[Scenes as source code]

◇ ◇ ◇

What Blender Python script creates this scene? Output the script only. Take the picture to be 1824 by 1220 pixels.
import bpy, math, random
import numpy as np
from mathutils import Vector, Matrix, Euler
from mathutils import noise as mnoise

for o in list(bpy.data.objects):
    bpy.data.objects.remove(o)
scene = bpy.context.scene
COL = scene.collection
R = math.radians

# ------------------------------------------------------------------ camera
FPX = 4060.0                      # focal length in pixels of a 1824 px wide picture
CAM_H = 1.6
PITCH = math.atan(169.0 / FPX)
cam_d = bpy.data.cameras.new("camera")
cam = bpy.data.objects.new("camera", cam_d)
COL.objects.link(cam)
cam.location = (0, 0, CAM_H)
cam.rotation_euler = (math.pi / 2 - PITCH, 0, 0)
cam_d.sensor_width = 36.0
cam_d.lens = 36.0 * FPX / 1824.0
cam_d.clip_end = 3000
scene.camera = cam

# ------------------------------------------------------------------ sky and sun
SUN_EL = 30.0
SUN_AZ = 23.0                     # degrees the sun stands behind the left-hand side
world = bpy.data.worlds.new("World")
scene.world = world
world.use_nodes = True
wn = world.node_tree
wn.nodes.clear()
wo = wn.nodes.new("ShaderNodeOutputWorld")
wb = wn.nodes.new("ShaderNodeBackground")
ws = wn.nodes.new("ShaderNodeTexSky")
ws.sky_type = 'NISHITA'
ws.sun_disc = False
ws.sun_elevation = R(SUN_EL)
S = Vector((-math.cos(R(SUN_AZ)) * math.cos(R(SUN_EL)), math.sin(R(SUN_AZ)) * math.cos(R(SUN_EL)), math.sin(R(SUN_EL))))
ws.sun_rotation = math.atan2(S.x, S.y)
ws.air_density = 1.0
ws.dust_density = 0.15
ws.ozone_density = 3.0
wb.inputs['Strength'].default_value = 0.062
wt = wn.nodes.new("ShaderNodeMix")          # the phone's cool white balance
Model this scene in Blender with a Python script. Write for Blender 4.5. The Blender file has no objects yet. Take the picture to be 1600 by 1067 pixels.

◇ ◇ ◇

> AIM
Go over the records above line by line and count those holding the word "picture". Reply only with the number.

> WRITTEN ANSWER
3